** Begin SUPPLIED DATA **

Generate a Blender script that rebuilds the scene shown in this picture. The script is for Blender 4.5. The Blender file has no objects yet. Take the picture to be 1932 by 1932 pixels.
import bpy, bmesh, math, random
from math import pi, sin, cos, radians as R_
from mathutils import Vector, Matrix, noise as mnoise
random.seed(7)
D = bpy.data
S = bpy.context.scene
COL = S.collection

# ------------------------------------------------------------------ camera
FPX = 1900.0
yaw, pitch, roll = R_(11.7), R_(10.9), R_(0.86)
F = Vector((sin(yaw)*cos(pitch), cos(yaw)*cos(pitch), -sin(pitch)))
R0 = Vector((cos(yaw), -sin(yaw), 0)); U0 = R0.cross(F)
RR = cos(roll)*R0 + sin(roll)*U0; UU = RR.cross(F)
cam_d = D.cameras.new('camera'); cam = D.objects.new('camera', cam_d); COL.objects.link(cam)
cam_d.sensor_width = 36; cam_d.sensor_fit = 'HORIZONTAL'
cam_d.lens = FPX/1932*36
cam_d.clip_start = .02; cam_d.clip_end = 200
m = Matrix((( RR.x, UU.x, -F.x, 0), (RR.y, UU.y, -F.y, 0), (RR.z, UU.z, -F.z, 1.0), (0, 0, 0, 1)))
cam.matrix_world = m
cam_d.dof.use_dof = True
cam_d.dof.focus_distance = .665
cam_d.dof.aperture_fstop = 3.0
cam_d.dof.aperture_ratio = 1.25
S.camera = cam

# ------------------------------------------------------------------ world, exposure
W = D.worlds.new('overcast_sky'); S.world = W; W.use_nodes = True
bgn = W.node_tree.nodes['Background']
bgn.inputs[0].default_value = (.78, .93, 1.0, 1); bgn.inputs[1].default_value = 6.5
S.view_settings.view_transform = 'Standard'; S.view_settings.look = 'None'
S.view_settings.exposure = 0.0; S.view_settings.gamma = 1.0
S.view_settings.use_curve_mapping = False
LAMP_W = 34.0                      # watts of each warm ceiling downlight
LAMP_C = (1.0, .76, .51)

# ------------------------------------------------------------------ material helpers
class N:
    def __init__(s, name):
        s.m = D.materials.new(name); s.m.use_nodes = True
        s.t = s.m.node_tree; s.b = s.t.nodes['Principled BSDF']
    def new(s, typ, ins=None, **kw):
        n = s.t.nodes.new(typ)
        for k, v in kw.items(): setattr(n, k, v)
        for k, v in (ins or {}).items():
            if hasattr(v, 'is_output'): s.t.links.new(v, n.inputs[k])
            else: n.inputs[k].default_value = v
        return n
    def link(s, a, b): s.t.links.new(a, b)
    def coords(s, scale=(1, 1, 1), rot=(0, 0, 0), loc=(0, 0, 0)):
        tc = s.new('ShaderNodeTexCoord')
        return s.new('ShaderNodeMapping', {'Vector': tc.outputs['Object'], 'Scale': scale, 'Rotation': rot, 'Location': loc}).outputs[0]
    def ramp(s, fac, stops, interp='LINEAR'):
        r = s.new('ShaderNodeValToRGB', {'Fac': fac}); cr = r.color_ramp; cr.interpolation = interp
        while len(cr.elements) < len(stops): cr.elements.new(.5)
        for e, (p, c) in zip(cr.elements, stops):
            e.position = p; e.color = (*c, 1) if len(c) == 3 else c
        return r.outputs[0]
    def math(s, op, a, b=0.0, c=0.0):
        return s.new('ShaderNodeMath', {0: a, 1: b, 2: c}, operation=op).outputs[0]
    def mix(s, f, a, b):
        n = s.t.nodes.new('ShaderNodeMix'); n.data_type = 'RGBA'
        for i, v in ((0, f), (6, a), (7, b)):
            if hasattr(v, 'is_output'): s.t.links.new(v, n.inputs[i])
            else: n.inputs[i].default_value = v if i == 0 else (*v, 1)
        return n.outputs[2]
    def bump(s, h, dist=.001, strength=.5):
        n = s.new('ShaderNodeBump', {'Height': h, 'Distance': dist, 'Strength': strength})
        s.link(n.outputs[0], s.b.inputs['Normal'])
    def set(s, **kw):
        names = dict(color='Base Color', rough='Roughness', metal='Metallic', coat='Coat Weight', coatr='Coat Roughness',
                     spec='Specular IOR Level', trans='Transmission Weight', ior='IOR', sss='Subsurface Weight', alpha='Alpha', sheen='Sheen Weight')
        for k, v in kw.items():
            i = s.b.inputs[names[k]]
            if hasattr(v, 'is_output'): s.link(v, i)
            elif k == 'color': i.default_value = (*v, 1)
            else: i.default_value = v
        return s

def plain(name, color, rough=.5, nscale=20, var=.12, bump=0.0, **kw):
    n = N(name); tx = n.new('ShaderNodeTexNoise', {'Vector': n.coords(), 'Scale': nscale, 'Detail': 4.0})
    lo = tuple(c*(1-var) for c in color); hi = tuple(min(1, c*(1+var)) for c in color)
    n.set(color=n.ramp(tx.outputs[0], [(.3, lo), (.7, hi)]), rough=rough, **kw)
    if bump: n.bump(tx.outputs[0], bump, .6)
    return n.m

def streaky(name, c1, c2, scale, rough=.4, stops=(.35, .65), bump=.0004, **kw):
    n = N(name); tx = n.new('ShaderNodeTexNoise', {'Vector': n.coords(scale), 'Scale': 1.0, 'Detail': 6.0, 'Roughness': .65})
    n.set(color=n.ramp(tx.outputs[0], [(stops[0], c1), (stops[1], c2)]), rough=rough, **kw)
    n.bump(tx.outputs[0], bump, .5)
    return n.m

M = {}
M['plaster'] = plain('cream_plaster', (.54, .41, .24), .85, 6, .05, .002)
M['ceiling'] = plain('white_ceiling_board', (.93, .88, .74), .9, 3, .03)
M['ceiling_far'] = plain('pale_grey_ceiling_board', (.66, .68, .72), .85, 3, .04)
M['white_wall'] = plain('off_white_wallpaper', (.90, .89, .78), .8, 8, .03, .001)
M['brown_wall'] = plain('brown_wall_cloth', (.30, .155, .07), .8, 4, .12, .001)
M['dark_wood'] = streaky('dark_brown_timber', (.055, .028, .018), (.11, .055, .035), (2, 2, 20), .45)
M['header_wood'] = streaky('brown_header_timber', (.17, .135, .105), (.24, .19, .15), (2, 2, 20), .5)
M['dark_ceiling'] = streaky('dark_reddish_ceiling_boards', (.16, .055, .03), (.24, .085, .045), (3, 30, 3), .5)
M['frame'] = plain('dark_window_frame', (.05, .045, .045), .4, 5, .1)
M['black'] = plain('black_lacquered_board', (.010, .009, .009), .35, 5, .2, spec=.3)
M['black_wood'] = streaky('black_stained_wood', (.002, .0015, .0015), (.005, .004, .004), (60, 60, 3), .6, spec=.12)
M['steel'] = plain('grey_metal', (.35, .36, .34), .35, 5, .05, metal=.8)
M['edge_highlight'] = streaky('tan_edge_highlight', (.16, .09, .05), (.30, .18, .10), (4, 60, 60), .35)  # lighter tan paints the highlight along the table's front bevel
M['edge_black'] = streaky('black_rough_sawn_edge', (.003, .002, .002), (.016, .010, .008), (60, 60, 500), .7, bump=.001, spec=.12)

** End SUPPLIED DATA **

_TASK DIRECTIONS:_ Up to and including the line with "COL = S.collection", repeat the data exactly, starting from its first line; nothing else belongs in the response.

_ANSWER TO THIS PROBLEM:_
Generate a Blender script that rebuilds the scene shown in this picture. The script is for Blender 4.5. The Blender file has no objects yet. Take the picture to be 1932 by 1932 pixels.
import bpy, bmesh, math, random
from math import pi, sin, cos, radians as R_
from mathutils import Vector, Matrix, noise as mnoise
random.seed(7)
D = bpy.data
S = bpy.context.scene
COL = S.collection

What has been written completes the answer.